In particolare, con attori così differenti e diversificati si può sperare unicamente in un “equilibrio dinamico” alla John Nash (chi ricorda il film “A Beautiful Mind” di una dozzina di anni fa?) tra “reputazione” e “popolarità” su tutti i tavoli simultaneamente. Un equilibrio necessariamente instabile. Per questo motivo, il programma di “equità” nei “sacrifici”, non menziona lo spettro dell’imposta patrimoniale, accenna appena alla rinascita dell’Ici (sotto altro nome) ed è vago sulle pensioni e sul mercato del lavoro. Anche i partiti (e, per quelli che ne hanno, le loro correnti) stanno in un equilibrio alla Nash, ma hanno, rispetto al banco del Governo, il vantaggio di sapere cos’è “popolare” con il loro elettorato - il quale non esita a dirglielo o tramite i social networks oppure scendendo in piazza.
Per mantenere questo equilibrio le dichiarazioni di voto non possono non essere (per le forze politiche che sostengono, più o meno con riserva, lo sforzo del Sen. Prof. Monti e dei suoi colleghi) parimenti vaghe: da un lato, devono sembrare ottimiste (se non altro per evitare, come si dice a Oxford, di “restare con il cerino” in mano); da un altro, devono far intendere quali sono i paletti che pongono (se non altro per non essere bastonati dagli elettori, specialmente da quelli “duri” e “puri”).
Il pirandelliano “Gioco delle Parti”, però, questa volta non è in tre atti con due intervalli. Ci sono i Mercati a far sì che sia breve. Un po’ come gli gnomi di Zurigo di nixoniana memoria. I Mercati votano non ogni giorno, ma ogni minuto, anzi ogni secondo con il mero legittimo obiettivo di guadagnare invece che perdere. Sino a quando durano gli “equilibri dinamici” alla Nash non possono non impensierirsi: vogliono sapere, in modo nudo e crudo, quali sono le misure specifiche che il Governo proporrà e quali le reazioni delle forze politiche.

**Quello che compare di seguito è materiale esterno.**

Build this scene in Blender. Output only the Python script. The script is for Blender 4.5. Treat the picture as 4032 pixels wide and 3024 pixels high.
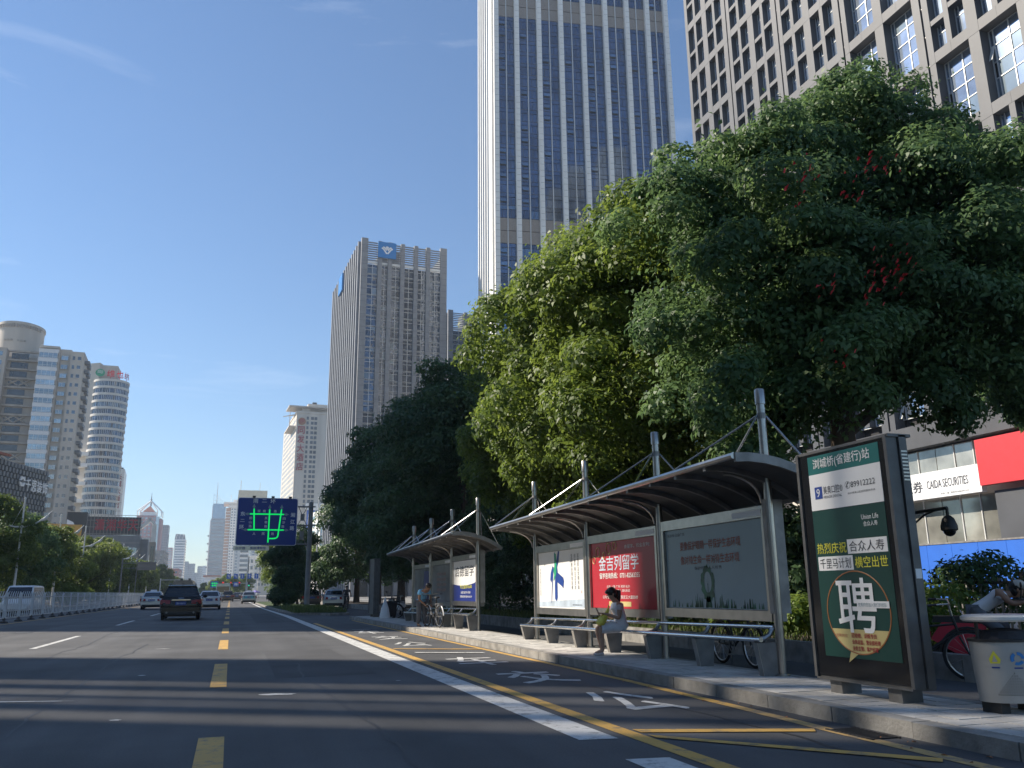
import bpy, math, random
import numpy as np
from mathutils import Matrix, Vector
for o in list(bpy.data.objects):
    bpy.data.objects.remove(o)
SC = bpy.context.scene
COL = SC.collection
R = math.radians

# ------------------------------------------------------------------ camera
cam_d = bpy.data.cameras.new('camera')
cam = bpy.data.objects.new('camera', cam_d)
COL.objects.link(cam)
cam.matrix_world = Matrix(((0.95069, -0.06415, -0.30343, 0.0),
                           (-0.30995, -0.23085, -0.92230, 0.0),
                           (-0.01088, 0.97087, -0.23936, 1.2),
                           (0, 0, 0, 1)))
cam_d.sensor_width = 36.0
cam_d.lens = 29.464
cam_d.clip_start = 0.05
cam_d.clip_end = 9000.0
SC.camera = cam

# ------------------------------------------------------------------ sky, sun, exposure
SUN_EL, SUN_AZ = 36.0, -59.0            # azimuth from +Y, towards -X (left of the road, ahead)
W = bpy.data.worlds.new('World')
SC.world = W
W.use_nodes = True
nt = W.node_tree
nt.nodes.clear()
N = nt.nodes.new
sky = N('ShaderNodeTexSky')
sky.sky_type = 'NISHITA'
sky.sun_disc = False
sky.sun_elevation = R(SUN_EL)
sky.sun_rotation = R(SUN_AZ % 360)
sky.air_density = 1.2
sky.dust_density = 0.0
sky.ozone_density = 6.5
sky.altitude = 60
# thin cirrus: a noise stretched along the horizon, everywhere in the lower sky
tc = N('ShaderNodeTexCoord')
mp = N('ShaderNodeMapping')
mp.inputs['Scale'].default_value = (1.3, 1.3, 9.0)
mp.inputs['Location'].default_value = (0, 0, 0.35)
mp.inputs['Rotation'].default_value = (R(7), R(-5), R(20))
nz = N('ShaderNodeTexNoise')
nz.inputs['Scale'].default_value = 1.9
nz.inputs['Detail'].default_value = 7
nz.inputs['Roughness'].default_value = 0.6
nz.inputs['Distortion'].default_value = 0.6
rp = N('ShaderNodeValToRGB')
rp.color_ramp.elements[0].position = 0.61
rp.color_ramp.elements[0].color = (0, 0, 0, 1)
rp.color_ramp.elements[1].position = 0.9
rp.color_ramp.elements[1].color = (1, 1, 1, 1)
mixc = N('ShaderNodeMix')
mixc.data_type = 'RGBA'
mixc.inputs['B'].default_value = (9.0, 9.6, 10.4, 1)
mul = N('ShaderNodeMath')
mul.operation = 'MULTIPLY'
mul.inputs[1].default_value = 0.3
bg = N('ShaderNodeBackground')
bg.inputs['Strength'].default_value = 0.062
out = N('ShaderNodeOutputWorld')
lk = nt.links.new
lk(tc.outputs['Generated'], mp.inputs['Vector'])
lk(mp.outputs['Vector'], nz.inputs['Vector'])
lk(nz.outputs['Fac'], rp.inputs['Fac'])
lk(rp.outputs['Color'], mul.inputs[0])
lk(mul.outputs[0], mixc.inputs['Factor'])
lk(sky.outputs['Color'], mixc.inputs['A'])
lk(mixc.outputs['Result'], bg.inputs['Color'])
lk(bg.outputs['Background'], out.inputs['Surface'])

sun_d = bpy.data.lights.new('sun', 'SUN')
sun_d.energy = 3.6
sun_d.angle = R(0.53)
sun_d.color = (1.0, 0.90, 0.76)
sun = bpy.data.objects.new('sun', sun_d)
COL.objects.link(sun)
sd = Vector((math.sin(R(SUN_AZ)) * math.cos(R(SUN_EL)), math.cos(R(SUN_AZ)) * math.cos(R(SUN_EL)), math.sin(R(SUN_EL))))
sun.rotation_euler = sd.to_track_quat('Z', 'Y').to_euler()
sun.location = (-60, 40, 120)

SC.view_settings.view_transform = 'Standard'
SC.view_settings.look = 'None'
SC.view_settings.exposure = 1.2
SC.view_settings.gamma = 1.0
SC.view_settings.use_curve_mapping = False
SC.render.engine = 'CYCLES'
SC.cycles.max_bounces = 6
SC.cycles.diffuse_bounces = 3
SC.cycles.glossy_bounces = 3
SC.cycles.transmission_bounces = 3
SC.cycles.volume_bounces = 1
SC.cycles.transparent_max_bounces = 6
SC.cycles.use_denoising = True
SC.cycles.sample_clamp_indirect = 6.0

# ------------------------------------------------------------------ materials
MATS = {}
def mat(name, col, rough=0.6, metal=0.0, var=0.12, scale=3.0, bump=0.0, bscale=None, spec=0.5, col2=None, emit=None, detail=5, stretch=None, rnd=0.0):
    """Principled material with noise-driven colour variation and fine relief."""
    if name in MATS:
        return MATS[name]
    m = bpy.data.materials.new(name)
    m.use_nodes = True
    t = m.node_tree
    b = t.nodes['Principled BSDF']
    b.inputs['Roughness'].default_value = rough
    b.inputs['Metallic'].default_value = metal
    b.inputs['Specular IOR Level'].default_value = spec
    c = t.nodes.new('ShaderNodeNewGeometry')
    src = c.outputs['Position']
    if stretch:
        ma = t.nodes.new('ShaderNodeMapping')
        ma.inputs['Scale'].default_value = stretch
        t.links.new(src, ma.inputs['Vector'])
        src = ma.outputs['Vector']
    n = t.nodes.new('ShaderNodeTexNoise')
    n.inputs['Scale'].default_value = scale
    n.inputs['Detail'].default_value = detail
    t.links.new(src, n.inputs['Vector'])
    r = t.nodes.new('ShaderNodeValToRGB')
    e = r.color_ramp.elements
    if col2 is None:
        a = tuple(max(0, x * (1 - var)) for x in col)
        z = tuple(min(1, x * (1 + var)) for x in col)
    else:
        a, z = col, col2
    e[0].position, e[1].position = 0.32, 0.68
    e[0].color = (*a, 1)
    e[1].color = (*z, 1)
    t.links.new(n.outputs['Fac'], r.inputs['Fac'])
    colout = r.outputs['Color']
    if rnd:
        oi = t.nodes.new('ShaderNodeObjectInfo')
        mr = t.nodes.new('ShaderNodeMapRange')
        mr.inputs['To Min'].default_value = 1 - rnd
        mr.inputs['To Max'].default_value = 1 + rnd
        t.links.new(oi.outputs['Random'], mr.inputs['Value'])
        vm = t.nodes.new('ShaderNodeVectorMath')
        vm.operation = 'SCALE'
        t.links.new(colout, vm.inputs[0])
        t.links.new(mr.outputs['Result'], vm.inputs['Scale'])
        colout = vm.outputs['Vector']
    t.links.new(colout, b.inputs['Base Color'])
    if bump:
        n2 = t.nodes.new('ShaderNodeTexNoise')
        n2.inputs['Scale'].default_value = bscale or scale * 6
        n2.inputs['Detail'].default_value = 4
        t.links.new(src, n2.inputs['Vector'])
        bm = t.nodes.new('ShaderNodeBump')
        bm.inputs['Strength'].default_value = bump
        bm.inputs['Distance'].default_value = 0.02
        t.links.new(n2.outputs['Fac'], bm.inputs['Height'])
        t.links.new(bm.outputs['Normal'], b.inputs['Normal'])
    if emit:
        b.inputs['Emission Color'].default_value = (*emit[0], 1)
        b.inputs['Emission Strength'].default_value = emit[1]
    MATS[name] = m
    return m

def glassy(name, col, rough=0.06, metal=0.55, wav=0.0, wscale=0.35, var=0.25, vscale=0.12, rnd=0.25):
    """Coated window glass: a dark sheet that mirrors the sky, very slightly wavy."""
    m = mat(name, col, rough, metal, var=var, scale=vscale, spec=1.0, rnd=rnd)
    if wav:
        t = m.node_tree
        b = t.nodes['Principled BSDF']
        c = t.nodes.new('ShaderNodeNewGeometry')
        n2 = t.nodes.new('ShaderNodeTexNoise')
        n2.inputs['Scale'].default_value = wscale
        n2.inputs['Detail'].default_value = 2
        t.links.new(c.outputs['Position'], n2.inputs['Vector'])
        bm = t.nodes.new('ShaderNodeBump')
        bm.inputs['Strength'].default_value = wav
        bm.inputs['Distance'].default_value = 0.1
        t.links.new(n2.outputs['Fac'], bm.inputs['Height'])
        t.links.new(bm.outputs['Normal'], b.inputs['Normal'])
    return m

def asphalt_mat():
    m = mat('asphalt', (0.082, 0.083, 0.086), 0.82, var=0.28, scale=0.45, detail=9)
    t = m.node_tree
    b = t.nodes['Principled BSDF']
    old = b.inputs['Base Color'].links[0].from_socket
    c = t.nodes.new('ShaderNodeTexCoord')
    g = t.nodes.new('ShaderNodeTexNoise')
    g.inputs['Scale'].default_value = 55
    g.inputs['Detail'].default_value = 3
    t.links.new(c.outputs['Object'], g.inputs['Vector'])
    # polished wheel tracks: bands along the road
    ma = t.nodes.new('ShaderNodeMapping')
    ma.inputs['Scale'].default_value = (1.5, 0.012, 1)
    t.links.new(c.outputs['Object'], ma.inputs['Vector'])
    n3 = t.nodes.new('ShaderNodeTexNoise')
    n3.inputs['Scale'].default_value = 1.0
    n3.inputs['Detail'].default_value = 3
    t.links.new(ma.outputs['Vector'], n3.inputs['Vector'])
    mx = t.nodes.new('ShaderNodeMix'); mx.data_type = 'RGBA'; mx.blend_type = 'MULTIPLY'
    mx.inputs['Factor'].default_value = 1.0
    r = t.nodes.new('ShaderNodeMapRange')
    r.inputs['To Min'].default_value = 0.62
    r.inputs['To Max'].default_value = 1.38
    t.links.new(g.outputs['Fac'], r.inputs['Value'])
    r3 = t.nodes.new('ShaderNodeMapRange')
    r3.inputs['From Min'].default_value = 0.3
    r3.inputs['From Max'].default_value = 0.7
    r3.inputs['To Min'].default_value = 0.78
    r3.inputs['To Max'].default_value = 1.18
    t.links.new(n3.outputs['Fac'], r3.inputs['Value'])
    m2 = t.nodes.new('ShaderNodeMath'); m2.operation = 'MULTIPLY'
    t.links.new(r.outputs['Result'], m2.inputs[0])
    t.links.new(r3.outputs['Result'], m2.inputs[1])
    cb = t.nodes.new('ShaderNodeCombineColor')
    for i in range(3):
        t.links.new(m2.outputs[0], cb.inputs[i])
    t.links.new(old, mx.inputs['A'])
    t.links.new(cb.outputs['Color'], mx.inputs['B'])
    t.links.new(mx.outputs['Result'], b.inputs['Base Color'])
    bm = t.nodes.new('ShaderNodeBump')
    bm.inputs['Strength'].default_value = 0.35
    bm.inputs['Distance'].default_value = 0.01
    t.links.new(g.outputs['Fac'], bm.inputs['Height'])
    t.links.new(bm.outputs['Normal'], b.inputs['Normal'])
    return m

def paint_mat(name, col, under=(0.14, 0.14, 0.135), wear=0.51):
    """Road paint worn through to the asphalt in patches."""
    m = mat(name, col, 0.7, var=0.08, scale=2.0)
    t = m.node_tree
    b = t.nodes['Principled BSDF']
    old = b.inputs['Base Color'].links[0].from_socket
    c = t.nodes.new('ShaderNodeTexCoord')
    g = t.nodes.new('ShaderNodeTexNoise')
    g.inputs['Scale'].default_value = 5.0
    g.inputs['Detail'].default_value = 9
    g.inputs['Roughness'].default_value = 0.75
    t.links.new(c.outputs['Object'], g.inputs['Vector'])
    r = t.nodes.new('ShaderNodeValToRGB')
    r.color_ramp.elements[0].position = wear
    r.color_ramp.elements[0].color = (0, 0, 0, 1)
    r.color_ramp.elements[1].position = wear + 0.12
    r.color_ramp.elements[1].color = (0.75, 0.75, 0.75, 1)
    t.links.new(g.outputs['Fac'], r.inputs['Fac'])
    mx = t.nodes.new('ShaderNodeMix'); mx.data_type = 'RGBA'
    t.links.new(r.outputs['Color'], mx.inputs['Factor'])
    t.links.new(old, mx.inputs['A'])
    mx.inputs['B'].default_value = (*under, 1)
    t.links.new(mx.outputs['Result'], b.inputs['Base Color'])
    return m

def leaf_mat(name, dark, light, trans=0.35):
    if name in MATS:
        return MATS[name]
    m = bpy.data.materials.new(name)
    m.use_nodes = True
    t = m.node_tree
    b = t.nodes['Principled BSDF']
    b.inputs['Roughness'].default_value = 0.5
    b.inputs['Specular IOR Level'].default_value = 0.45
    at = t.nodes.new('ShaderNodeAttribute')
    at.attribute_name = 'tone'
    r = t.nodes.new('ShaderNodeValToRGB')
    r.color_ramp.elements[0].color = (*dark, 1)
    r.color_ramp.elements[1].color = (*light, 1)
    t.links.new(at.outputs['Fac'], r.inputs['Fac'])
    t.links.new(r.outputs['Color'], b.inputs['Base Color'])
    tr = t.nodes.new('ShaderNodeBsdfTranslucent')
    hs = t.nodes.new('ShaderNodeHueSaturation')
    hs.inputs['Hue'].default_value = 0.48
    hs.inputs['Value'].default_value = 1.7
    t.links.new(r.outputs['Color'], hs.inputs['Color'])
    t.links.new(hs.outputs['Color'], tr.inputs['Color'])
    ms = t.nodes.new('ShaderNodeMixShader')
    ms.inputs['Fac'].default_value = trans
    o = t.nodes['Material Output']
    t.links.new(b.outputs['BSDF'], ms.inputs[1])
    t.links.new(tr.outputs['BSDF'], ms.inputs[2])
    t.links.new(ms.outputs['Shader'], o.inputs['Surface'])
    MATS[name] = m
    return m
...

Sono sempre pronti ad allearsi con “le elezioni” in un “gioco ad ultimatum”, come quello tra Don Giovanni e il Commendatori in cui chi perde va all’Inferno.
Quindi, si mostrino al più presto le carte: inutile dare l’illusione che si ha scala reale se anche prendendo dal mazzo si può sperare al massimo in un tris di picche - sì proprio quello tanti che danni causò a un tale Hermann in un romanzo di Puskin.